I guess to be where I really land is, how do we take those recipes and how do we scale them and democratize them in a way so that people can have access to them and everyone can join us in the journey if we are going to look after our 70% of the ocean blue planet? We are on one planet, and it's a blue planet. And so what happens there is affecting all of us, either indirectly or directly. So yes, it's very, very important that we look after this beautiful place that we have at the moment and gives us all this renewable fish, renewable energy, all comes out in the ocean and is our buffer for climate and weather and looks after us.
So yes, for me, it's about flipping problems into solution. I've come across a series of roadblocks, road blockers, and situations, both in my personal life and my career life. Just seeing how you can turn that problem into an opportunity in some form or manner, it takes a bit of thinking and you have to turn it all back to front in so many ways. But it's really applying that. And if I was to call out, one of my biggest learnings from Strategic Coach over the years is really understanding the D.O.S. of my clients and understanding their dangers and what their opportunities are, and really seeing, again, how we can connect our bridge at BGA with their needs to make sure we want them to be happy and delivering their work. And we want the communities to be happy at the other end. So again, us getting in the middle, connecting with those deeds, and then seeing it through to the community.
So, understanding what you have control of and what you don't have control of, but then taking those problems and seeing if you can't turn them into solutions, that's been my biggest learning over the years.
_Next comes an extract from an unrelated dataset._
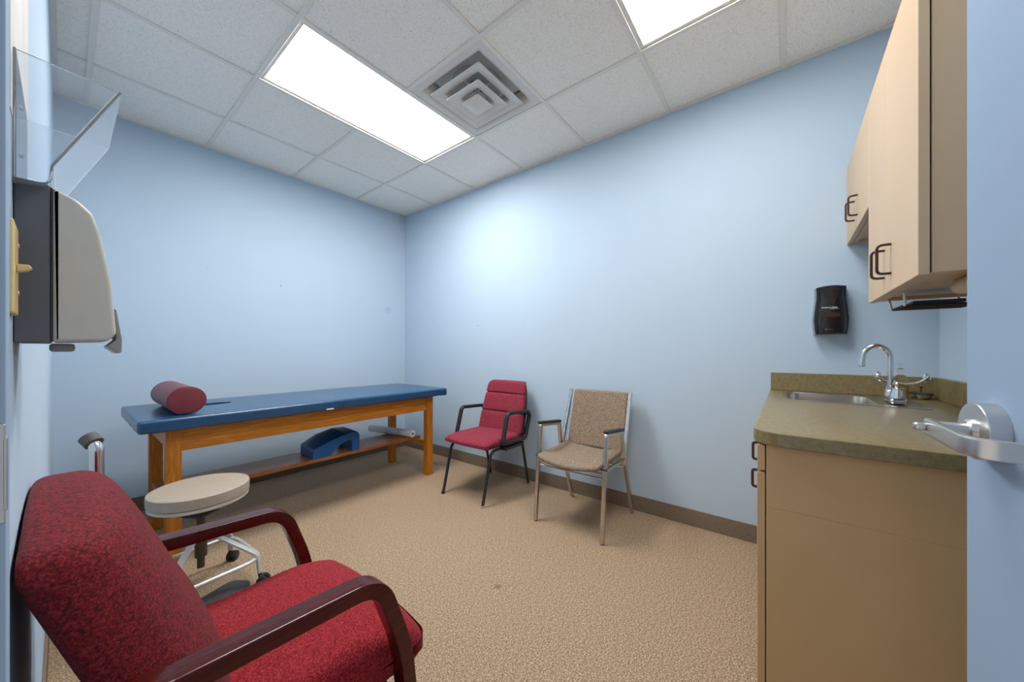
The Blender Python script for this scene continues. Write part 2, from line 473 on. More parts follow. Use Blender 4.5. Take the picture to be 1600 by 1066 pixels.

So when I get stumped, it means I just need to try harder and find a different pathway around. And something normally comes up. Ultimately, it's about balancing economy or the livelihood, and of social progress and ecology, and just hitting that nice little sweet spot in the middle where we look after people, we look after the environment, and we look after the economics and just playing around in that space.
And I'm really excited about the number of different companies and opportunities, especially going into the Indo-Pacific now with a very clear vision around what I'd say is that triple bottom line approach.
And so if that hits alignment, if you are able to get into that nice sweet spot, then we would love to work with you, I think is what I like to say. And always on the lookout for what I'd say unusual suspects and unusual collaborations. I always think I'm a bit blinkered. But if there's any other opportunities to work with different people who have similar vision, even if they're very far away, I've found that connecting, you always find something really interesting in that space. So I think that's it.